Chess symbol rotations (revisited)

Garth Wallace gwalla at gmail.com
Tue Apr 14 09:46:47 CDT 2015


On Tuesday, April 14, 2015, Hans Åberg <hans.gustav.aberg at icloud.com> wrote:

>
> > On 14 Apr 2015, at 02:21, Garth Wallace <gwalla at gmail.com <javascript:;>>
> wrote:
> >
> >> On Monday, April 13, 2015, Hans Aberg <haberg-1 at telia.com
> <javascript:;>> wrote:
> >>
> >> > On 13 Apr 2015, at 23:18, Garth Wallace <gwalla at gmail.com
> <javascript:;>> wrote:
> >> >
> >> > I'm much further along on my research for a proposal to encode
> >> > heterodox chess symbols. I asked about terms for rotations last
> >> > November and was told that the terms in use in the standard are
> >> > CLOCKWISE-ROTATED and ANTICLOCKWISE-ROTATED (e.g. U+29BC), but I
> >> > wasn't sure I would be proposing the knights in intermediate 45 degree
> >> > rotations.
> >>
> >> Have you checked if they are here:
> >>
> http://www.chessvariants.org/index/mainquery.php?type=Piececlopedia&orderby=LinkText&displayauthor=1&displayinventor=1&usethisheading=Piececlopedia
> >>
> > The Piececlopedia doesn't really address symbols directly, it
> > describes pieces by their moves.
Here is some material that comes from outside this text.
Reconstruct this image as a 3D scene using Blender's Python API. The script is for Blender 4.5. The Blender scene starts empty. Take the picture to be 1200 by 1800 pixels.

Rotated chess piece symbols are used as
> placeholders, with their actual identities as pieces assigned on a
> problem-by-problem basis (only the 180 degree turned queen and knight are
> fixed by convention, to the grasshopper and nightrider). Think variables,
> rather than constants. So, for example, in one problem a knight turned 90
> degrees clockwise may be a camel (1,3 leaper), in
> > another problem a mao (xiangqi horse), and still another problem may use
> a knight turned 90 degrees counter-clockwise for the camel instead. Without
> context, it means "a knight-like piece of some variety, but not an actual
> knight". This is long-standing practice in fairy chess problems.
>
> The mathematical symbols are a mixture of graphical and semantic
> descriptions. For example
>   ⊂  SUBSET OF U+2282
>   ⇒  RIGHTWARDS DOUBLE ARROW U+21D2
> So one can have both.
>
>
> Yes, and so far my proposal also covers some dedicated compound piece
symbols, but my question is about naming some of the rotated ones.